Office Online integrations revisited

When I first started blogging about three years ago, I started to write a blog post series about using Office Web Apps to view and edit files stored in your custom applications. However back then it was way too tedious to allow your users to edit MS Word documents, so I silently cursed Microsoft and finally gave up.

As you may already have noticed, my blog post series about Office Web Apps 2013 Integration has been terminated. The idea about sending SOAP-messages inside a RESTful API is just plain wrong and I got tired of it.

The termination notice of my original blog post series

The main culprit was a protocol called MS-FSSHTTP also known as “Cobalt”. Cobalt makes it possible for multiple people to edit the same document at the same time by sending only fragments of the whole document to the server hosting the actual document.

Unfortunately Cobalt was the ONLY allowed protocol to save MS Word -files and for simple document authoring purposes it was way too complicated to implement. For example MS Excel files were saved using the much simpler MS WOPI-protocol.

But things seem to have changed. Back in 2013 information and especially examples regarding the protocols in question were somewhat scarce. And now Microsoft is inviting people to integrate their own applications to Office Online and has set up very informative integration instructions which contain for example a sample implementation and even a test suite which you can utilize when implementing your own integration to Office Online.

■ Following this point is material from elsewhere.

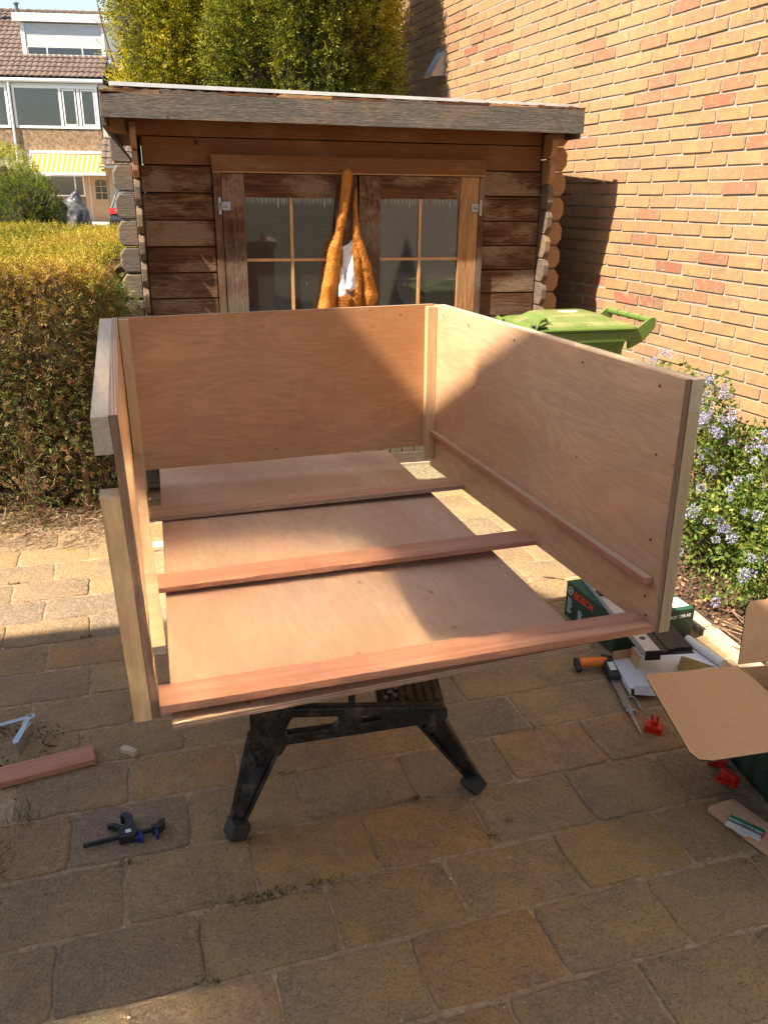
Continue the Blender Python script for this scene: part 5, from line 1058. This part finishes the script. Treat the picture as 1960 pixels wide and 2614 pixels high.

And they even added the following notice almost to the beginning of their instructions! It seems that I wasn’t the only one who got frustrated with MS-FSSHTTP.

you don’t have to implement the [MS-FSSHTTP]: File Synchronization via SOAP over HTTP Protocol (Cobalt).

https://wopi.readthedocs.org

Since the documentation and examples provided by Microsoft are so good, there’s really no point in resurrecting my earlier blog post series. But when I have more time (which I never seem to have), I will definitely take a look at their sample application in more detail and see how it compares to my earlier implementation attempt.